WHAT NEEDS TO BE DONE | Take the line containing "by 960 pixels.", the line containing "COL = S.collection", and all lines between them, and transcribe them exactly. Leave out pictures.

DATASET RECORDS |
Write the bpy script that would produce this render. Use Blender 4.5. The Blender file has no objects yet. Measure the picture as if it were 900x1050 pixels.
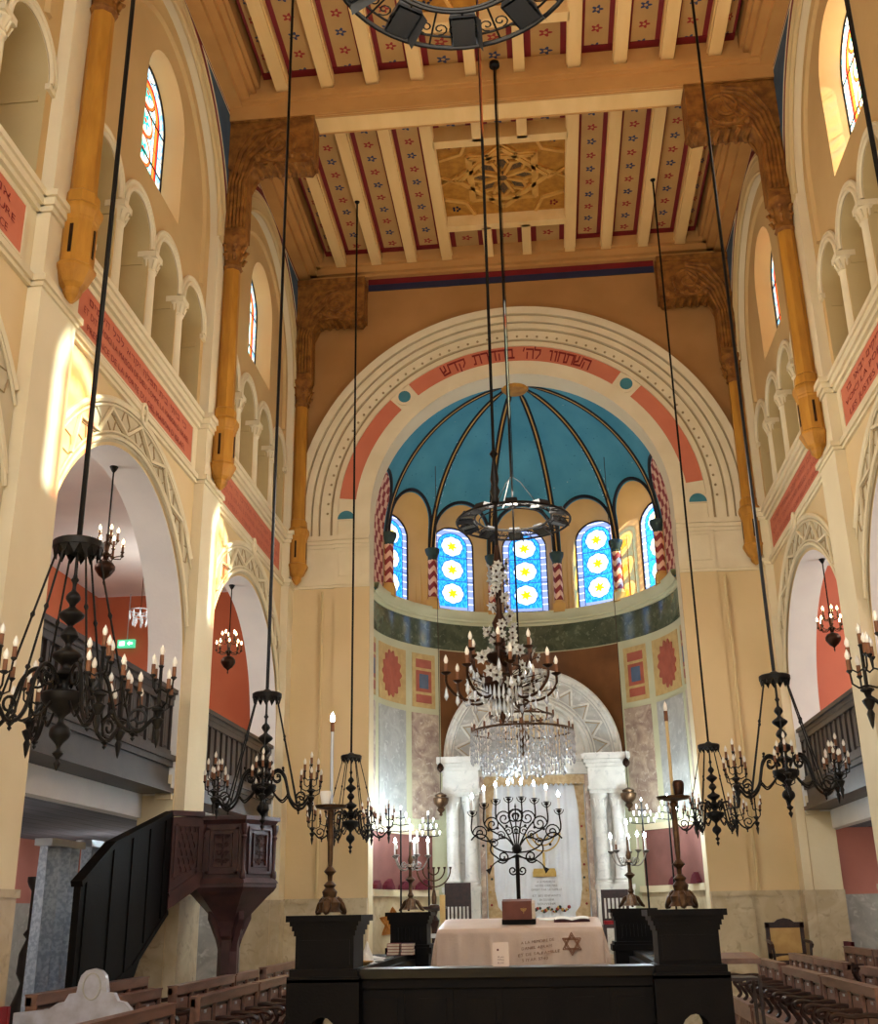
import bpy, math, random
from mathutils import Vector, Matrix
from math import sin, cos, pi, radians, sqrt, atan2, floor
random.seed(7)
SC = bpy.context.scene
COL = SC.collection
R = radians

# ------------------------------------------------------------------ mesh builder
class MB:
    def __init__(s): s.v = []; s.f = []; s.m = []; s.sm = []; s.uv = {}
    def add(s, vs, fs, mat=0, smooth=False, uvs=None):
        o = len(s.v); s.v += [tuple(p) for p in vs]
        for i, f in enumerate(fs):
            if uvs is not None: s.uv[len(s.f)] = [uvs[k] for k in f]
            s.f.append([k + o for k in f]); s.m.append(mat); s.sm.append(smooth)
        return s
    def box(s, x0, y0, z0, x1, y1, z1, mat=0):
        if x0 > x1: x0, x1 = x1, x0
        if y0 > y1: y0, y1 = y1, y0
        if z0 > z1: z0, z1 = z1, z0
        v = [(x, y, z) for x in (x0, x1) for y in (y0, y1) for z in (z0, z1)]
        return s.add(v, [(0, 1, 3, 2), (4, 6, 7, 5), (0, 4, 5, 1), (2, 3, 7, 6), (0, 2, 6, 4), (1, 5, 7, 3)], mat)
    def bar(s, p, q, w, h, up=(0, 0, 1), mat=0, w2=None, h2=None):
        p = Vector(p); q = Vector(q); d = (q - p).normalized(); u = Vector(up)
        a = d.cross(u)
        if a.length < 1e-4: a = d.cross(Vector((1, 0, 0)))
        a.normalize(); b = a.cross(d).normalized()
        w2 = w if w2 is None else w2; h2 = h if h2 is None else h2
        v = []
        for c, ww, hh in ((p, w, h), (q, w2, h2)):
            v += [c + a * ww / 2 + b * hh / 2, c - a * ww / 2 + b * hh / 2, c - a * ww / 2 - b * hh / 2, c + a * ww / 2 - b * hh / 2]
        return s.add(v, [(3, 2, 1, 0), (4, 5, 6, 7), (0, 1, 5, 4), (1, 2, 6, 5), (2, 3, 7, 6), (3, 0, 4, 7)], mat)
    def tube(s, path, r, n=6, mat=0, closed=False, smooth=True, cap=True):
        P = [Vector(p) for p in path]; N = len(P)
        rr = r if isinstance(r, (list, tuple)) else [r] * N
        prev = None; vs = []
        for i in range(N):
            if closed: t = P[(i + 1) % N] - P[i - 1]
            else: t = P[min(i + 1, N - 1)] - P[max(i - 1, 0)]
            if t.length < 1e-9: t = Vector((0, 0, 1))
            t.normalize()
            if prev is None:
                a = t.cross(Vector((0, 0, 1)))
                if a.length < .05: a = t.cross(Vector((1, 0, 0)))
            else:
                a = prev - t * prev.dot(t)
                if a.length < 1e-6: a = t.cross(Vector((1, 0, 0)))
            a.normalize(); prev = a; b = t.cross(a)
            for k in range(n):
                an = 2 * pi * k / n
                vs.append(P[i] + (a * cos(an) + b * sin(an)) * rr[i])
        fs = []
        for i in range(N if closed else N - 1):
            j = (i + 1) % N
            for k in range(n):
                l = (k + 1) % n
                fs.append((i * n + k, i * n + l, j * n + l, j * n + k))
        if cap and not closed:
            fs.append(tuple(range(n))[::-1]); fs.append(tuple((N - 1) * n + k for k in range(n)))
        return s.add(vs, fs, mat, smooth)
    def lathe(s, prof, c=(0, 0, 0), n=12, mat=0, a0=0, a1=2 * pi, smooth=True, sx=1, sy=1, rot=0):
        full = abs(a1 - a0 - 2 * pi) < 1e-6
        K = n if full else n + 1
        vs = []
        for r, z in prof:
            for k in range(K):
                an = a0 + (a1 - a0) * k / n + rot
                vs.append((c[0] + r * cos(an) * sx, c[1] + r * sin(an) * sy, c[2] + z))
        fs = []
        for i in range(len(prof) - 1):
            for k in range(n):
                l = (k + 1) % K
                fs.append((i * K + k, i * K + l, (i + 1) * K + l, (i + 1) * K + k))
        if full:
            if prof[0][0] > 1e-4: fs.append(tuple(range(K))[::-1])
            if prof[-1][0] > 1e-4: fs.append(tuple((len(prof) - 1) * K + k for k in range(K)))
        return s.add(vs, fs, mat, smooth)
    def prism(s, poly, fn, d0, d1, mat=0, smooth=False):
        """2-D outline extruded: fn(a, b, d) -> 3-D point"""
        n = len(poly)
        vs = [fn(a, b, d0) for a, b in poly] + [fn(a, b, d1) for a, b in poly]
        fs = [tuple(range(n))[::-1], tuple(range(n, 2 * n))] + [(i, (i + 1) % n, n + (i + 1) % n, n + i) for i in range(n)]
        return s.add(vs, fs, mat, smooth)
    def grid(s, nu, nv, fn, mat=0, smooth=True, uv=None):
        vs = []; uvs = []
        for j in range(nv + 1):
            for i in range(nu + 1):
                a, b = i / nu, j / nv
                vs.append(fn(a, b)); uvs.append(uv(a, b) if uv else (a, b))
        fs = [(j * (nu + 1) + i, j * (nu + 1) + i + 1, (j + 1) * (nu + 1) + i + 1, (j + 1) * (nu + 1) + i) for j in range(nv) for i in range(nu)]
        return s.add(vs, fs, mat, smooth, uvs)
    def sphere(s, c, r, n=8, m=6, mat=0, sz=1):
        return s.lathe([(max(1e-5, r * sin(pi * i / m)), -r * cos(pi * i / m) * sz) for i in range(m + 1)], c, n, mat)
    def merge(s, o, fn=None):
        k = len(s.f); off = len(s.v)
        s.v += [tuple(fn(p)) if fn else p for p in o.v]
        for i, f in enumerate(o.f):
            s.f.append([q + off for q in f]); s.m.append(o.m[i]); s.sm.append(o.sm[i])
            if i in o.uv: s.uv[k + i] = o.uv[i]
        return s
    def mesh(s, name, mats):
        me = bpy.data.meshes.new(name)
        me.from_pydata(s.v, [], s.f)
        for m in mats: me.materials.append(m)
        me.polygons.foreach_set('material_index', s.m)
        me.polygons.foreach_set('use_smooth', s.sm)
        if s.uv:
            ul = me.uv_layers.new(name='UVMap')
            for p in me.polygons:
                u = s.uv.get(p.index)
                if u:
                    for k, li in enumerate(p.loop_indices): ul.data[li].uv = u[k]
        me.update()
        if any(s.sm): me.set_sharp_from_angle(angle=R(42))
        return me
    def build(s, name, mats, parent=None, loc=(0, 0, 0), rot=None):
        if not isinstance(mats, (list, tuple)): mats = [mats]
        o = bpy.data.objects.new(name, s.mesh(name, mats)); COL.objects.link(o)
        o.location = loc
        if rot: o.rotation_euler = rot
        if parent is not None: o.parent = parent
        return o

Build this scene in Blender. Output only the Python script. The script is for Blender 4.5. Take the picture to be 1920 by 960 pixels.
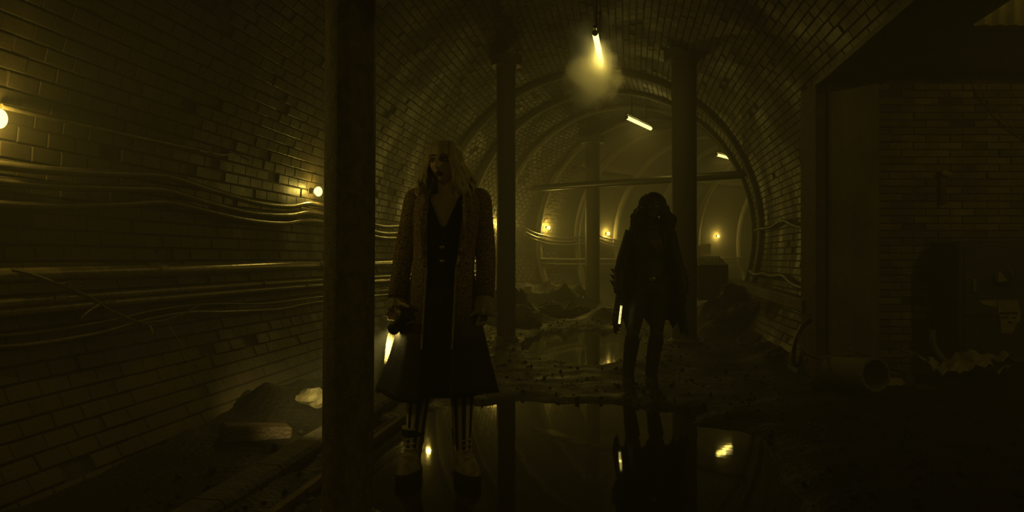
import bpy, bmesh, math, random
import numpy as np
from mathutils import Vector, Matrix, noise
PI = math.pi
random.seed(7)
rng = np.random.default_rng(7)
for o in list(bpy.data.objects): bpy.data.objects.remove(o)
S = bpy.context.scene
COL = S.collection

# ------------------------------------------------------------------ camera
F, CX, HY, CH = 1500.0, 960.0, 484.0, 1.174       # focal length (px), centre x, horizon y, camera height (m)
cam = bpy.data.cameras.new('camera'); camo = bpy.data.objects.new('camera', cam); COL.objects.link(camo)
cam.sensor_width = 36; cam.lens = F / 1920 * 36
camo.location = (0, 0, CH); camo.rotation_euler = (PI/2 + math.atan(4/F), 0, 0)
cam.clip_start = .05; cam.clip_end = 200
S.camera = camo
# ------------------------------------------------------------------ world: dark, hazy air
HAZE = .040
W = bpy.data.worlds.new('world'); S.world = W; W.use_nodes = True
nt = W.node_tree; nt.nodes.clear()
wo = nt.nodes.new('ShaderNodeOutputWorld'); bg = nt.nodes.new('ShaderNodeBackground')
bg.inputs[0].default_value = (.5, .42, .1, 1); bg.inputs[1].default_value = 0.0
vs = nt.nodes.new('ShaderNodeVolumeScatter'); vs.inputs['Color'].default_value = (.9, .9, .85, 1)
vs.inputs['Density'].default_value = HAZE; vs.inputs['Anisotropy'].default_value = .2
nt.links.new(bg.outputs[0], wo.inputs[0]); nt.links.new(vs.outputs[0], wo.inputs['Volume'])
S.view_settings.view_transform = 'Standard'; S.view_settings.look = 'None'
S.view_settings.gamma = 1; S.view_settings.use_curve_mapping = False
S.view_settings.exposure = -0.22
LAMP = (1.0, .72, .11)          # sodium-yellow lamps
P_NEAR, P_BULB, P_TUBE, P_REAR, P_TORCH, P_BATON, P_SIDE = 8.5, 46.0, 10.0, 15.0, 150.0, .15, 32.0

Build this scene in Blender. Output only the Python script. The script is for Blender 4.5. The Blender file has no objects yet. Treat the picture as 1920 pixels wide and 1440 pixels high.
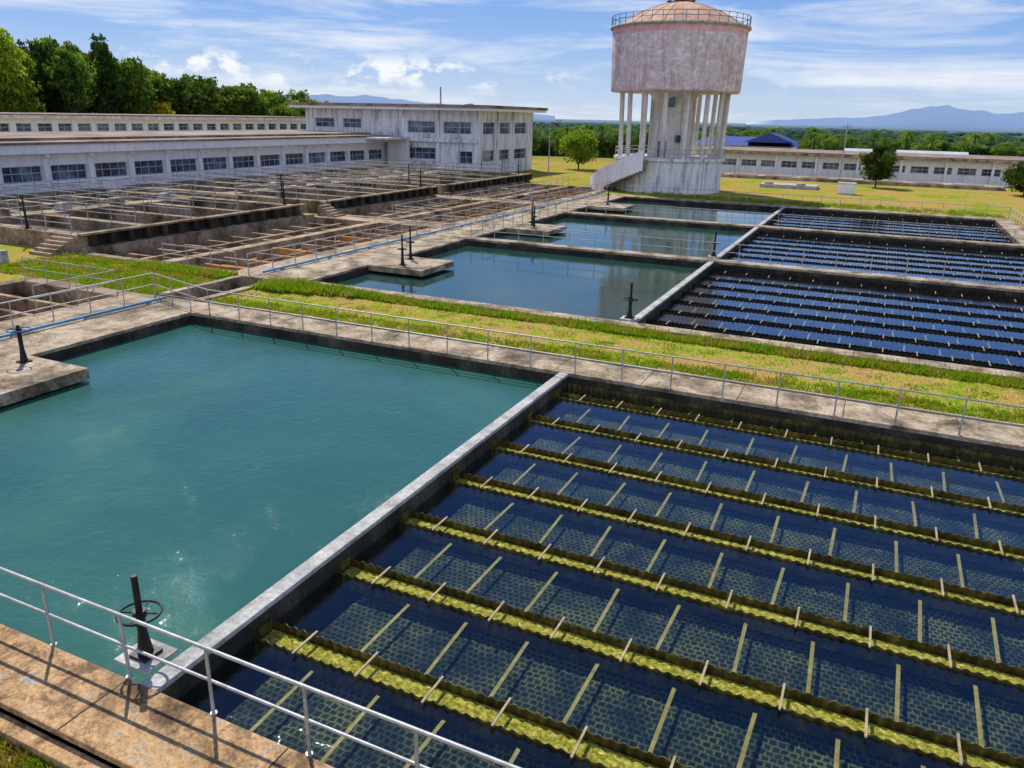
import bpy, math, random
import numpy as np
from mathutils import Vector, Matrix
random.seed(7); rng=np.random.default_rng(7)
scene=bpy.context.scene
scene.view_settings.view_transform='Standard'
scene.view_settings.look='None'
scene.view_settings.exposure=0
# ------------------------------------------------------------ materials
def newmat(name):
    m=bpy.data.materials.new(name); m.use_nodes=True
    nt=m.node_tree; nt.nodes.clear()
    out=nt.nodes.new('ShaderNodeOutputMaterial')
    return m,nt,out
def coords(nt,stretch=(1,1,1)):
    g=nt.nodes.new('ShaderNodeNewGeometry'); mp=nt.nodes.new('ShaderNodeMapping')
    mp.inputs['Scale'].default_value=stretch
    nt.links.new(g.outputs['Position'],mp.inputs['Vector']); return mp.outputs['Vector']
def noise(nt,vec,scale,detail=5,rough=.6,dist=0):
    n=nt.nodes.new('ShaderNodeTexNoise'); n.inputs['Scale'].default_value=scale
    n.inputs['Detail'].default_value=detail; n.inputs['Roughness'].default_value=rough; n.inputs['Distortion'].default_value=dist
    nt.links.new(vec,n.inputs['Vector']); return n.outputs['Fac']
def ramp(nt,fac,cols):
    r=nt.nodes.new('ShaderNodeValToRGB'); e=r.color_ramp.elements
    while len(e)<len(cols): e.new(.5)
    for i,(p,c) in enumerate(cols):
        e[i].position=p; e[i].color=(c[0],c[1],c[2],1)
    nt.links.new(fac,r.inputs['Fac']); return r.outputs['Color']
def mix(nt,a,b,f,mode='MIX'):
    m=nt.nodes.new('ShaderNodeMix'); m.data_type='RGBA'; m.blend_type=mode
    for s,v in ((m.inputs[0],f),(m.inputs[6],a),(m.inputs[7],b)):
        if isinstance(v,(int,float)): s.default_value=v
        elif isinstance(v,tuple): s.default_value=v if len(v)==4 else v+(1,)
        else: nt.links.new(v,s)
    return m.outputs[2]
def mth(nt,op,a,b=0,c=None,clamp=False):
    m=nt.nodes.new('ShaderNodeMath'); m.operation=op; m.use_clamp=clamp
    for i,v in enumerate((a,b) if c is None else (a,b,c)):
        if isinstance(v,(int,float)): m.inputs[i].default_value=v
        else: nt.links.new(v,m.inputs[i])
    return m.outputs[0]
def mrange(nt,v,a,b,c,d):
    mr=nt.nodes.new('ShaderNodeMapRange')
    for i,k in enumerate((a,b,c,d)): mr.inputs[i+1].default_value=k
    nt.links.new(v,mr.inputs[0]); return mr.outputs[0]
def bump(nt,h,strength=.3,dist=.02):
    b=nt.nodes.new('ShaderNodeBump'); b.inputs['Distance'].default_value=dist
    if isinstance(strength,(int,float)): b.inputs['Strength'].default_value=strength
    else: nt.links.new(strength,b.inputs['Strength'])
    nt.links.new(h,b.inputs['Height']); return b.outputs['Normal']
def princ(nt,out,col,rough=.8,normal=None,metal=0,ior=1.45,spec=.5):
    p=nt.nodes.new('ShaderNodeBsdfPrincipled')
    if isinstance(col,tuple): p.inputs['Base Color'].default_value=col+(1,)
    else: nt.links.new(col,p.inputs['Base Color'])
    p.inputs['Roughness'].default_value=rough
    p.inputs['Metallic'].default_value=metal; p.inputs['IOR'].default_value=ior
    p.inputs['Specular IOR Level'].default_value=spec
    if normal is not None: nt.links.new(normal,p.inputs['Normal'])
    nt.links.new(p.outputs[0],out.inputs['Surface']); return p
def noisy(name,cols,scale=1.0,detail=8,rough=.85,bmp=.3,stretch=(1,1,1),fine=.35,fscale=9.0,metal=0,spec=.3,dist=.3,nr=.65,streak=0,grime=0):
    m,nt,out=newmat(name); v=coords(nt,stretch); v2=coords(nt)
    c=ramp(nt,noise(nt,v,scale,detail,nr,dist),cols)
    f=noise(nt,v2,fscale,6,.7)
    fr=ramp(nt,f,[(.3,(1-fine,)*3),(.65,(1+fine*.4,)*3)])
    c=mix(nt,c,fr,1.0,'MULTIPLY')
    if streak:
        sn=noise(nt,coords(nt,(2.2,2.2,.16)),1.1,7,.7)
        c=mix(nt,c,ramp(nt,sn,[(.38,(1-streak,1-streak,1-streak)),(.52,(1,1,1))]),1.0,'MULTIPLY')
    if grime:
        gn=noise(nt,v2,.45,9,.75,.8)
        c=mix(nt,c,ramp(nt,gn,[(.40,(1-grime,1-grime*1.02,1-grime*1.05)),(.52,(1,1,1))]),1.0,'MULTIPLY')
    princ(nt,out,c,rough,bump(nt,f,bmp,.03),metal,spec=spec); return m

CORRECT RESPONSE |
Build this scene in Blender. Output only the Python script. The script is for Blender 4.5. Take the picture to be 1920 by 960 pixels.
import bpy, bmesh, math, random
import numpy as np
from mathutils import Vector, Matrix, noise
PI = math.pi
random.seed(7)
rng = np.random.default_rng(7)
for o in list(bpy.data.objects): bpy.data.objects.remove(o)
S = bpy.context.scene
COL = S.collection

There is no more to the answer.